With major environmental assessments for Teck’s Castle mine and North Coal’s mine in the works, it’s crucial that B.C. puts in place a strong, safe selenium limit for Lake Koocanusa that puts everyone on the same page in the environmental assessment process.

White sturgeon, an ancient fish, now endangered

Endangered sturgeon downstream

Fish in Lake Koocanusa aren’t the only ones in danger. Downstream of Libby Dam at the south end of Koocanusa, the Kootenay River flows through Idaho, Montana and back into B.C. at Creston, emptying into Kootenay Lake. White sturgeon, huge fish that can live over 100 years, make their home in Kootenay Lake and the Kootenay River, travelling between the U.S. and Canada. These ancient giants have been struggling to reproduce ever since Libby Dam changed flow patterns in the river downstream, holding back the water they need to create their spawning beds.

The Kootenai Tribe of Idaho, part of the people we know as Ktunaxa in Canada, have been working for years at their hatchery to help the Kootenay white sturgeon survive. But now, increasing selenium levels in sturgeon have added another threat to their ability to reproduce. White sturgeon are the most sensitive fish species to selenium pollution known to science.

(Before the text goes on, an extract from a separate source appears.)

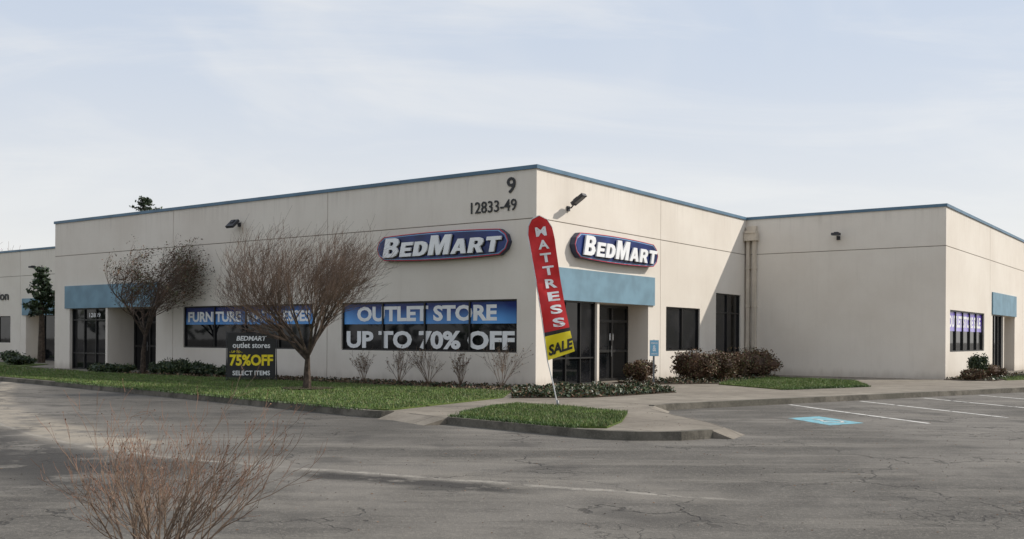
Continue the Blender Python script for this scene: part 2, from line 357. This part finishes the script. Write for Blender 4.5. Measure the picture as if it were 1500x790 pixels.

So it’s not just fish in Koocanusa that need a safe pollution limit, it’s the sturgeon downstream who live in the polluted water flowing out of the reservoir who need this pollution limit too.

It’s time for B.C. to act

Selenium is a growing problem in Lake Koocanusa and pollution levels are already in the danger zone, so we don’t have any more time to wait. Montana plans to adopt a safe pollution limit for Koocanusa by the end of the year. As soon as this election is over, B.C. must adopt and enforce a selenium pollution limit in Koocanusa that keeps fish in the lake—and downstream as far as Kootenay Lake—safe.